BEGIN

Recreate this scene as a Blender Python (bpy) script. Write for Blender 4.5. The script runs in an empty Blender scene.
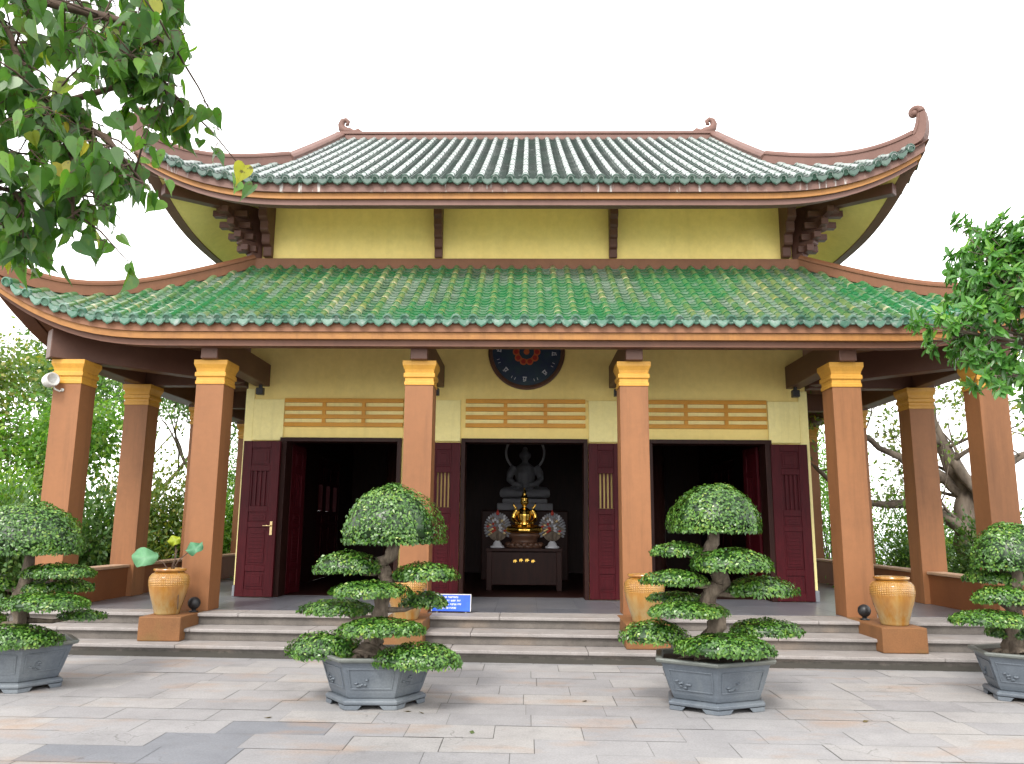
import bpy, bmesh, math, random
import numpy as np
from mathutils import Vector, Matrix
rad = math.radians
random.seed(7); rng = np.random.default_rng(7)
SC = bpy.context.scene
COL = SC.collection

# ------------------------------------------------------------------ camera, sky, sun, exposure
cam_data = bpy.data.cameras.new("camera"); cam = bpy.data.objects.new("camera", cam_data); COL.objects.link(cam)
cam_data.sensor_width = 36.0; cam_data.lens = 36.0 * 796 / 1024; cam_data.clip_start = 0.05; cam_data.clip_end = 20000
PITCH, YAW, ROLL = rad(10.2), 0.020, 0.008
fw = Vector((-math.sin(YAW) * math.cos(PITCH), math.cos(YAW) * math.cos(PITCH), math.sin(PITCH)))
rt = Vector((math.cos(YAW), math.sin(YAW), 0)); up = rt.cross(fw)
r2 = math.cos(ROLL) * rt + math.sin(ROLL) * up; u2 = -math.sin(ROLL) * rt + math.cos(ROLL) * up
cam.matrix_world = Matrix(((r2.x, u2.x, -fw.x, 0.05), (r2.y, u2.y, -fw.y, 0), (r2.z, u2.z, -fw.z, 1.62), (0, 0, 0, 1)))
SC.camera = cam

SUN_EL, SUN_AZ = rad(46), rad(200)      # azimuth measured clockwise from +Y; the sun stands behind the camera
world = bpy.data.worlds.new("World"); SC.world = world; world.use_nodes = True
wt = world.node_tree; wt.nodes.clear()
sky = wt.nodes.new("ShaderNodeTexSky"); sky.sky_type = 'NISHITA'; sky.sun_disc = False
sky.sun_elevation = SUN_EL; sky.sun_rotation = SUN_AZ; sky.dust_density = 6; sky.air_density = 1.5
hsv = wt.nodes.new("ShaderNodeHueSaturation"); hsv.inputs['Saturation'].default_value = 0.10
mixc = wt.nodes.new("ShaderNodeMix"); mixc.data_type = 'RGBA'; mixc.inputs[0].default_value = 0.72
mixc.inputs[7].default_value = (12.9, 12.9, 12.9, 1)      # white cloud layer over the sky; ramp below brightens its horizon to light walls
bg = wt.nodes.new("ShaderNodeBackground"); bg.inputs['Strength'].default_value = 0.10
wo = wt.nodes.new("ShaderNodeOutputWorld")
tcw = wt.nodes.new("ShaderNodeTexCoord"); sep = wt.nodes.new("ShaderNodeSeparateXYZ"); wt.links.new(tcw.outputs['Generated'], sep.inputs[0])
crw = wt.nodes.new("ShaderNodeValToRGB"); crw.color_ramp.elements[0].position = 0.0; crw.color_ramp.elements[0].color = (1, 1, 1, 1)
crw.color_ramp.elements[1].position = 0.85; crw.color_ramp.elements[1].color = (0.42, 0.42, 0.43, 1)
wt.links.new(sep.outputs['Z'], crw.inputs[0])
cloud = wt.nodes.new("ShaderNodeMix"); cloud.data_type = 'RGBA'; cloud.blend_type = 'MULTIPLY'; cloud.inputs[0].default_value = 1.0
cloud.inputs[6].default_value = (21.0, 20.9, 20.7, 1); wt.links.new(crw.outputs[0], cloud.inputs[7]); wt.links.new(cloud.outputs[2], mixc.inputs[7])
wt.links.new(sky.outputs[0], hsv.inputs['Color']); wt.links.new(hsv.outputs[0], mixc.inputs[6])
wt.links.new(mixc.outputs[2], bg.inputs['Color']); wt.links.new(bg.outputs[0], wo.inputs['Surface'])

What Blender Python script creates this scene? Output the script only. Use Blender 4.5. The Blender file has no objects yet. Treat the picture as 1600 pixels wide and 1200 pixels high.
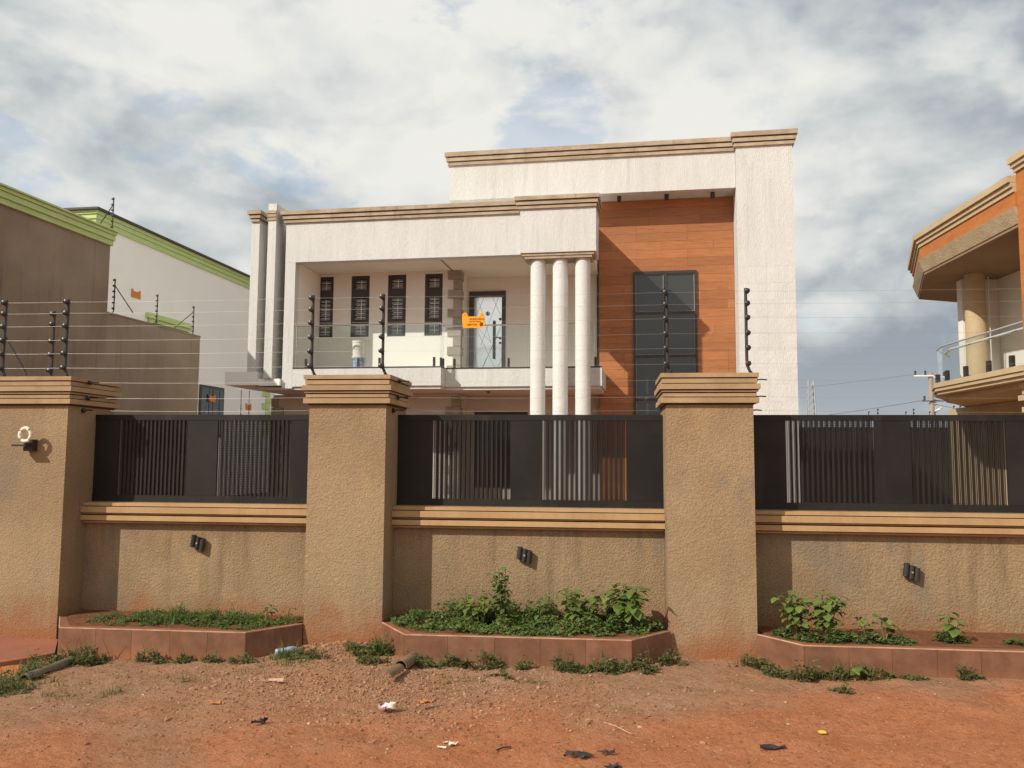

END

* **Goal of the exercise**
Above are the records; reproduce them exactly and leave out the pictures.

* **The reply**
Recreate this scene as a Blender Python (bpy) script. Write for Blender 4.5. The script runs in an empty Blender scene.
import bpy, bmesh, math, random
import numpy as np
from mathutils import Vector, Matrix
rad = math.radians
random.seed(7); rng = np.random.default_rng(7)
SC = bpy.context.scene
COL = SC.collection

# ------------------------------------------------------------------ camera, sky, sun, exposure
cam_data = bpy.data.cameras.new("camera"); cam = bpy.data.objects.new("camera", cam_data); COL.objects.link(cam)
cam_data.sensor_width = 36.0; cam_data.lens = 36.0 * 796 / 1024; cam_data.clip_start = 0.05; cam_data.clip_end = 20000
PITCH, YAW, ROLL = rad(10.2), 0.020, 0.008
fw = Vector((-math.sin(YAW) * math.cos(PITCH), math.cos(YAW) * math.cos(PITCH), math.sin(PITCH)))
rt = Vector((math.cos(YAW), math.sin(YAW), 0)); up = rt.cross(fw)
r2 = math.cos(ROLL) * rt + math.sin(ROLL) * up; u2 = -math.sin(ROLL) * rt + math.cos(ROLL) * up
cam.matrix_world = Matrix(((r2.x, u2.x, -fw.x, 0.05), (r2.y, u2.y, -fw.y, 0), (r2.z, u2.z, -fw.z, 1.62), (0, 0, 0, 1)))
SC.camera = cam

SUN_EL, SUN_AZ = rad(46), rad(200)      # azimuth measured clockwise from +Y; the sun stands behind the camera
world = bpy.data.worlds.new("World"); SC.world = world; world.use_nodes = True
wt = world.node_tree; wt.nodes.clear()
sky = wt.nodes.new("ShaderNodeTexSky"); sky.sky_type = 'NISHITA'; sky.sun_disc = False
sky.sun_elevation = SUN_EL; sky.sun_rotation = SUN_AZ; sky.dust_density = 6; sky.air_density = 1.5
hsv = wt.nodes.new("ShaderNodeHueSaturation"); hsv.inputs['Saturation'].default_value = 0.10
mixc = wt.nodes.new("ShaderNodeMix"); mixc.data_type = 'RGBA'; mixc.inputs[0].default_value = 0.72
mixc.inputs[7].default_value = (12.9, 12.9, 12.9, 1)      # white cloud layer over the sky; ramp below brightens its horizon to light walls
bg = wt.nodes.new("ShaderNodeBackground"); bg.inputs['Strength'].default_value = 0.10
wo = wt.nodes.new("ShaderNodeOutputWorld")
tcw = wt.nodes.new("ShaderNodeTexCoord"); sep = wt.nodes.new("ShaderNodeSeparateXYZ"); wt.links.new(tcw.outputs['Generated'], sep.inputs[0])
crw = wt.nodes.new("ShaderNodeValToRGB"); crw.color_ramp.elements[0].position = 0.0; crw.color_ramp.elements[0].color = (1, 1, 1, 1)
crw.color_ramp.elements[1].position = 0.85; crw.color_ramp.elements[1].color = (0.42, 0.42, 0.43, 1)
wt.links.new(sep.outputs['Z'], crw.inputs[0])
cloud = wt.nodes.new("ShaderNodeMix"); cloud.data_type = 'RGBA'; cloud.blend_type = 'MULTIPLY'; cloud.inputs[0].default_value = 1.0
cloud.inputs[6].default_value = (21.0, 20.9, 20.7, 1); wt.links.new(crw.outputs[0], cloud.inputs[7]); wt.links.new(cloud.outputs[2], mixc.inputs[7])
wt.links.new(sky.outputs[0], hsv.inputs['Color']); wt.links.new(hsv.outputs[0], mixc.inputs[6])
wt.links.new(mixc.outputs[2], bg.inputs['Color']); wt.links.new(bg.outputs[0], wo.inputs['Surface'])

What Blender Python script creates this scene? Output the script only. Use Blender 4.5. The Blender file has no objects yet. Treat the picture as 1600 pixels wide and 1200 pixels high.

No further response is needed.